I would rather keep the promises to my friends and kill someone than break the promises that I’ve made to my friends.

Because of Alex’s confession, David’s attorney requests that each teenager is tried separately.

They thought that they would be treated in the juvenile system if they committed these murders before they were 18. They were wrong about that.

David and Alex are both tried as adults.

On October 12th, 1998, Alex Banni pleads not guilty to four counts of aggravated first-degree murder, claiming diminished mental capacity.

The gist of his mental defense was that he was really not responsible because he was under the influence of this other sort of charismatic evil person.

David Anderson wasn’t my idea. I was certainly not taking a lead. I was being manipulated into doing what I did.

There frankly was very little if any evidence that he suffered from any kind of mental illness or infirmity at all.

There really wasn’t much of a case though. Honestly, the the mental defense that we used was basically a complete last resort.

We the jury find the defendant guilty uh of the crime of murder in the first degree as charged.

On November 4th, 1998, Alex Banni is found guilty of four counts of aggravated firstdegree murder.

He knew exactly what was going to happen, and he did not take that opportunity to say anything and or express any any remorse or any empathy for his victims.

I have 777 years to do. I’m basically just waiting to die.

He is currently imprisoned at Stafford Creek Correctional Facility in Aberdine, Washington.

Once I got to prison, that gave me free time to start really thinking about what I had done. My god, what what did I do? Why did I do that? And how could how could I do this to these people? I want them to know that I really do feel terrible about what I did. And I would do anything to make it up, to fix it. I know I can’t, and I’m sorry for that. I feel privileged that I’m still alive. Basically, I was given a chance that I did not give my victims, and I’m not sure if that’s justice, but I’m thankful for it.

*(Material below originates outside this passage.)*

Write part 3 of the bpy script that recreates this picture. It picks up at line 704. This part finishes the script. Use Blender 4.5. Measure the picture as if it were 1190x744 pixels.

On January 25th, 1999, David Anderson stands trial for the murders of the Wilson family. He also pleads not guilty, claiming Alex must have acted alone. With Alex refusing to testify against his friend, the prosecution’s case relies on forensic and circumstantial evidence. But with no confession and no eyewitnesses, his 8-month trial ends with the jury deadlocked.

It’s always really disappointing to have a mistrial. It leaves everything completely unresolved.

On October 11th, 1999, a second trial begins. This time, his defense is different, admitting that there were two killers that night, but David was not one of them. But the jury believes he was there.

David is a very controlling individual. He had planned this murder for over a year from what witnesses tell us. He had collected knives and swords to do this with. He planned almost every aspect of this, obviously, because he wanted to get away with it.

After a two-month trial, David Anderson is found guilty on all charges and receives life without parole. He is currently incarcerated at Washington State Reformatory and still maintains his innocence.

You know, it’s very mixed feelings about getting a verdict of guilty in a case like this because although it’s a relief to everyone, this really was uh four counts of aggravated murder committed by two 17-year-old boys.

Former friends of the killers remain bewildered.

you know, I can’t believe that I was friends with, you know, with two guys that could murder an entire family. Um, more so, I can’t believe that I ever, uh, you know, brought them to my home or introduced them to my parents or my brothers and sisters. And, uh, you know, it just it blows me away.

David Anderson and Alex Barann will never meet again.

I found out that he really didn’t understand me as much as I thought. And you know that friendship is gone. You know it’s over. Now this case out of all the homicides I’ve investigated did affect me. I have a family very much like the Wilson family. A wife, two daughters, same ages. It could happen to anyone at any time. So, I know from the duration of sitting through that trial, I locked every door at night and I made sure every window was shut because you had the sense that monsters were out there and that monsters could break into your house.

David and Alex that night were monsters.